Now this couch isn't just any couch.  It was part of a hand-me-down set from a neighbor.  Good pieces, well worn but still sturdy.  Unfortunately, since my living room/family room area has few long walls, we've never been able to fit both matching pieces in one room, so the couch went in the living room and the dogs took it over as one of their many napping areas.  We eventually took to referring to it as the "dog couch," because if anyone tried to sit on it, there would instantly be 3 dogs up there with you, jockeying for your lap, your scratching hand, your snack or the warm air blowing out of the back of the laptop.  Consequently, Eric and the girls only ever sat in chairs.

I liked the loveseat, in the other room, because it had room for one person and 2 dogs or 2 people, and it was in front of the tv.  If I'm going to bother to stop and watch tv, I need at least one dog to warm my feet.  But I digress.

Grant had the dead rabbit on the dog couch.  As unconcerned as I generally am about cleanliness, tidiness and overall upkeep, this was even beyond my ability to tolerate.  I could get the rabbit off the couch.  I could wash the covers, steam-clean the cushions and shampoo the carpets.  I could Febreze everything in the room.  But I'd always know there was a dead rabbit on the couch, once.  Since I never saw Grant bring his prize in the open back door, I had no idea how long it spent on the couch - only seconds or minutes, because I'd just gotten home.  But it didn't matter.  I knew in that instant I was getting new furniture.

Like so many other gross, disgusting household emergencies, Eric was out of town for this one.  The upside was that I could describe it any way I wanted or needed to, in order to make him understand that this furniture had to vacate the house post haste. (I don't want to advocate lying, but necessity is the mother of exaggeration...)  The downside was that I had to dispose of the mangled creature...alone.

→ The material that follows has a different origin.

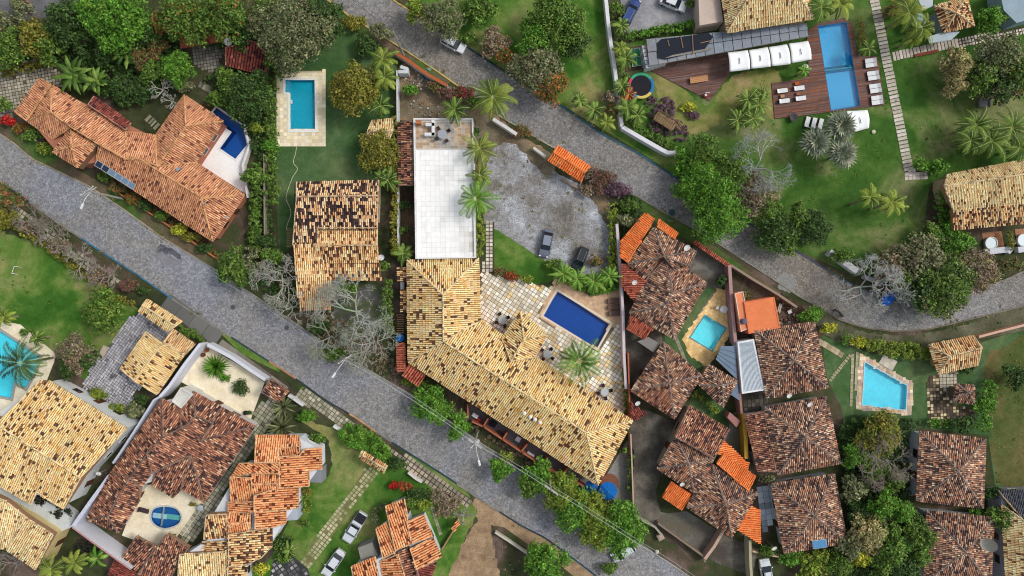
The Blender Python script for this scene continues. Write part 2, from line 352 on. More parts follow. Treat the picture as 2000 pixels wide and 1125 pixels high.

Since there was no way I was touching it - I'd almost touched it when I thought it was a toy, and I was still having flashbacks and jerky hand spasms about that close call - I called a neighbor.  Not just any neighbor, but my neighbor with the husband who unclogged the 8 quarts of pasta primavera from the garbage disposal not so long ago.  I figured if he could deal with that mess, he'd could manage the poor wittle bunny.  Plus, these neighbors have a dog who has his own comedy/drama shtick, so I figured they wouldn't judge poor Grant too harshly.

The rabbit was removed from the premises, so there was just the small matter of the sofa.  It couldn't just sit in my house.  I called Eric, but he just had lots of useful advice about washing and sterilizing the cushions.  (That's what necessitated the exaggeration - there was very little blood on the couch, but that wasn't really the point, was it?)

Fortunately, I got my way and the sofa is history.  But even after I rearranged, repositioned and redistributed the excess furniture from all over the house, the sad fact couldn't be ignored.  I had to buy a new couch.

The space created by all this shifting around is actually not so big, so I was shopping for a small  loveseat.  I found something that fit the space and the budget, and is impervious to dog slobber.

As the saying goes, "When life hands you lemons, send them back and ask for a pitcher of margaritas."

And the rearranging project led to some nice developments elsewhere in the house.  When the spirit moves me, I'll have to post some pictures of the Cluttered Unmatched Florals Room, the Desk Underneath the Recliner arrangement, and (cue the choir of angels) the Cozy Keurig Reading Nook in the master bedroom.  But those will have to wait for another burst of blogging fever.

And I'm happy to report that all the dogs, even my step-dog McDuff, like the new furniture.  Occasionally they even let us humans sit a spell.


  1. I could have read all night. Please save these files and lets assemble them into a book one day.

  2. Grant looks like he knows he's in trouble.